Secret to beating Amazon – Don't sell fridges

Kobo’s CEO Michael Serbinis is telling the world+dog that the way to beat Amazon is to focus on books rather than trying to sell other gear like fridges.

Serbinis told the International Business Times that he is absolutely confident that after only a year and a half in operation his company is well on the way to giving Amazon a good kicking.

Kobo partnered with WHSmith and the Booksellers Association in the UK in order “to reach the most passionate readers” and has launched its Aura HD ereader in response to feedback it received from tens of thousands of “voracious readers”.
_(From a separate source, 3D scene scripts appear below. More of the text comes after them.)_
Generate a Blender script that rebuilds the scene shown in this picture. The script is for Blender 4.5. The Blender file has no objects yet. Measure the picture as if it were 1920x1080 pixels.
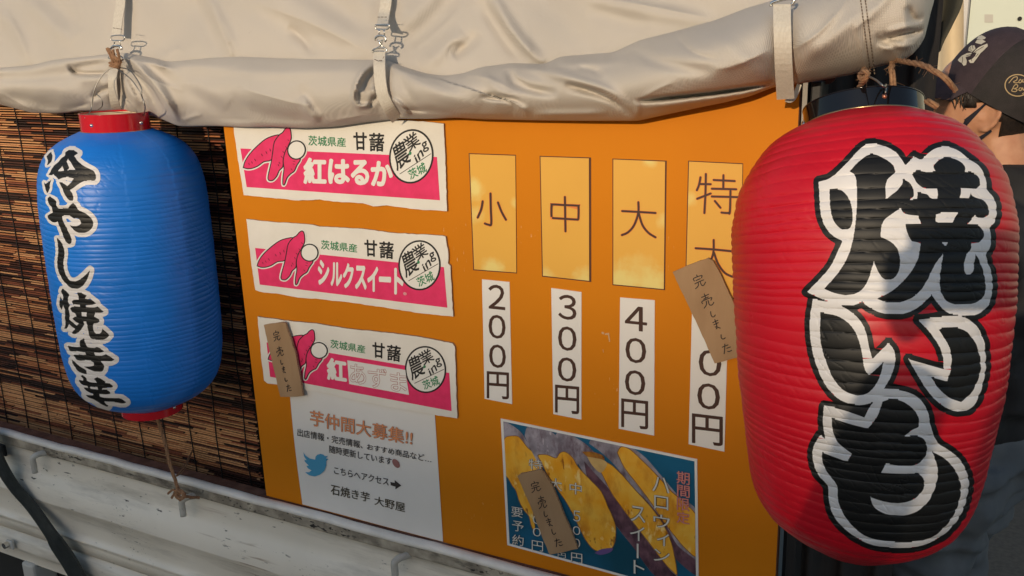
import bpy, bmesh, math, random
import numpy as np
from mathutils import Vector, Matrix
R_ = random.Random(7)
S = bpy.context.scene
# ---------------------------------------------------------------- camera
F = 1740.0
vh = np.array([-3357.7, -374.75, F]); vv = np.array([229.4, 6222.2, F])
ex = -vh/np.linalg.norm(vh)
ez = vv - (vv@ex)*ex; ez = -ez/np.linalg.norm(ez)
en = np.cross(ex, ez)
if en[2] < 0: en = -en
M = np.array([ex, en, ez])                       # camera (right, down, forward) -> world
C = np.array([0.0, -1.10, 1.73])
cam = bpy.data.cameras.new('camera'); co = bpy.data.objects.new('camera', cam)
S.collection.objects.link(co); S.camera = co
r, u, b = M[:, 0], -M[:, 1], -M[:, 2]
co.matrix_world = Matrix(((r[0], u[0], b[0], C[0]), (r[1], u[1], b[1], C[1]), (r[2], u[2], b[2], C[2]), (0, 0, 0, 1)))
cam.sensor_width = 36; cam.lens = F/1920*36; cam.clip_start = 0.02; cam.clip_end = 600
# ---------------------------------------------------------------- light
SUN_EL = math.radians(14.0); SUN_AZ = math.radians(-3.0)      # azimuth: to the left of straight out from the truck
sdir = Vector((-math.sin(SUN_AZ)*math.cos(SUN_EL), -math.cos(SUN_AZ)*math.cos(SUN_EL), math.sin(SUN_EL)))
sun = bpy.data.lights.new('sun', 'SUN'); sun.energy = 2.6; sun.angle = math.radians(0.55); sun.color = (1.0, 0.80, 0.56)
so = bpy.data.objects.new('sun', sun); S.collection.objects.link(so)
so.rotation_euler = sdir.to_track_quat('Z', 'Y').to_euler(); so.location = sdir*20
W_ = bpy.data.worlds.new('World'); S.world = W_; W_.use_nodes = True
nt = W_.node_tree; nt.nodes.clear()
sky = nt.nodes.new('ShaderNodeTexSky'); sky.sky_type = 'NISHITA'; sky.sun_disc = False
sky.sun_elevation = SUN_EL; sky.sun_rotation = math.atan2(sdir.x, sdir.y)
bg = nt.nodes.new('ShaderNodeBackground'); bg.inputs[1].default_value = 0.14
wo = nt.nodes.new('ShaderNodeOutputWorld'); nt.links.new(sky.outputs[0], bg.inputs[0]); nt.links.new(bg.outputs[0], wo.inputs[0])
S.view_settings.view_transform = 'Standard'; S.view_settings.look = 'None'
S.view_settings.exposure = 0.08; S.view_settings.gamma = 1.0; S.view_settings.use_curve_mapping = False
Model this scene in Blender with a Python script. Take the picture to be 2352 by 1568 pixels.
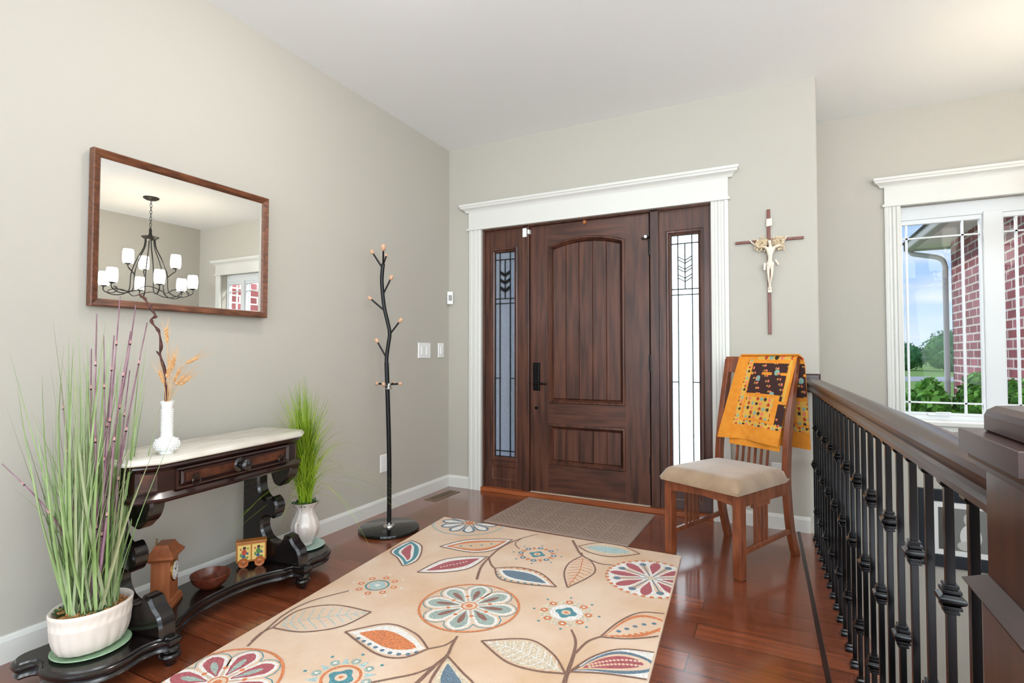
import bpy, math, random
from mathutils import Vector, Matrix
R_ = math.radians
random.seed(7)
for o in list(bpy.data.objects): bpy.data.objects.remove(o)
S = bpy.context.scene
COL = S.collection

# ------------------------------------------------------------------ camera
CAM = Vector((2.388, -3.635, 1.055)); PITCH = R_(1.5); YAW = R_(26.5); FPX = 1216.0
cd = bpy.data.cameras.new('camera'); cam = bpy.data.objects.new('camera', cd); COL.objects.link(cam)
cd.sensor_width = 36; cd.lens = FPX/2352*36; cd.clip_end = 500; cd.clip_start = .02
cam.location = CAM; cam.rotation_euler = (math.pi/2+PITCH, 0, YAW)
S.camera = cam

# ------------------------------------------------------------------ light
S.view_settings.view_transform = 'Standard'; S.view_settings.look = 'None'
S.view_settings.gamma = 1; S.view_settings.exposure = 0.0; S.view_settings.use_curve_mapping = False
W = bpy.data.worlds.new('sky'); S.world = W; W.use_nodes = True
nt = W.node_tree; N = nt.nodes; L = nt.links; N.clear()
wo = N.new('ShaderNodeOutputWorld'); bg = N.new('ShaderNodeBackground'); tc = N.new('ShaderNodeTexCoord')
sp = N.new('ShaderNodeSeparateXYZ'); cr = N.new('ShaderNodeValToRGB'); L.new(tc.outputs['Generated'], sp.inputs[0])
L.new(sp.outputs['Z'], cr.inputs[0])
cr.color_ramp.elements[0].position = 0.0; cr.color_ramp.elements[0].color = (.68, .80, .93, 1)
cr.color_ramp.elements[1].position = .45; cr.color_ramp.elements[1].color = (.18, .37, .80, 1)
e_ = cr.color_ramp.elements.new(.12); e_.color = (.38, .58, .90, 1)
mp = N.new('ShaderNodeMapping'); mp.inputs['Scale'].default_value = (3, 3, 14); L.new(tc.outputs['Generated'], mp.inputs[0])
nz = N.new('ShaderNodeTexNoise'); nz.inputs['Scale'].default_value = 1.6; nz.inputs['Detail'].default_value = 6; L.new(mp.outputs[0], nz.inputs[0])
cr2 = N.new('ShaderNodeValToRGB'); cr2.color_ramp.elements[0].position = .47; cr2.color_ramp.elements[1].position = .68
cr2.color_ramp.elements[0].color = (0, 0, 0, 1); cr2.color_ramp.elements[1].color = (.75, .75, .75, 1); L.new(nz.outputs[0], cr2.inputs[0])
mx = N.new('ShaderNodeMixRGB'); L.new(cr2.outputs[0], mx.inputs[0]); L.new(cr.outputs[0], mx.inputs[1]); mx.inputs[2].default_value = (.93, .92, .94, 1)
L.new(mx.outputs[0], bg.inputs[0]); bg.inputs[1].default_value = 1.15; L.new(bg.outputs[0], wo.inputs[0])

def lamp(name, kind, loc, power, color=(1, 1, 1), rot=(0, 0, 0), size=None, size_y=None, radius=None):
    l = bpy.data.lights.new(name, kind); o = bpy.data.objects.new(name, l); COL.objects.link(o)
    l.energy = power; l.color = color; o.location = loc; o.rotation_euler = rot
    if kind == 'AREA':
        l.shape = 'RECTANGLE'; l.size = size; l.size_y = size_y
    if radius is not None: l.shadow_soft_size = radius
    return o
sun = lamp('sun', 'SUN', (0, 0, 20), 2.0, (1, .96, .9)); sun.data.angle = R_(.6)
sun.rotation_euler = Vector((-.72, .45, .55)).to_track_quat('Z', 'Y').to_euler()
# added fill lamps tilted up to the ceiling, placed at the assumed rear windows
lamp('rear_fill', 'AREA', (1.2, -7.93, 1.35), 128, (.79, .92, 1), (R_(142), 0, 0), 1.9, 1.7)
lamp('rear_fill', 'AREA', (3.5, -7.93, 1.35), 132, (.79, .92, 1), (R_(142), 0, 0), 1.9, 1.7)
lamp('side_fill', 'AREA', (4.9, -5.3, 1.35), 145, (.84, .93, 1), (R_(86), 0, R_(90)), 4.2, 1.9)  # added fill lamp, the right wall has no opening here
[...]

Serbinis said that devices will change over time but what was more important was developing a relationship with the customer and building an eco-system for them, which delivers the content they want.

However, Serbinis is still “talking big” particularly when Amazon has exactly the sort of “ecosystem” with its readers that Kobo is on about.

Where he differs with Amazon is that he cares if stores live or die.

Kobo only has 100 shop-in-shop connections within WH Smith stores and has just announced plans for 100 more opening by the end of this year.

It is vital to Serbinis’ plans that the high-street stores remain in place and be successful. Bookshops already have relationships with their customers and it is them that endear Kobo to publishers.

As a result the first publisher deal the company cut took six months, but they now happen several times an hour, he said.

Kobo has been doing well. In December 2012 Kobo tripled its sales year-on-year, growth no other ebook platform can match. It has 3.4 million titles available globally, growing two to three percent every week. It has launched a self-publishing programme called Writing Life, which already has “tens of thousands” of authors and over 100,000 books published in just nine months.

All this is not bad for an outfit which launched in the UK in October 2011 with a market share of zero. It now holds 10 percent of the ebook market in the UK.

But Serbinis thinks that the reason he can take on and beat Amazon is because he does not sell washing machines or radios and is not interested in trying to peddle data services.

As a result it is difficult for anyone in Amazon to get anything done because the company lacks focus, he said.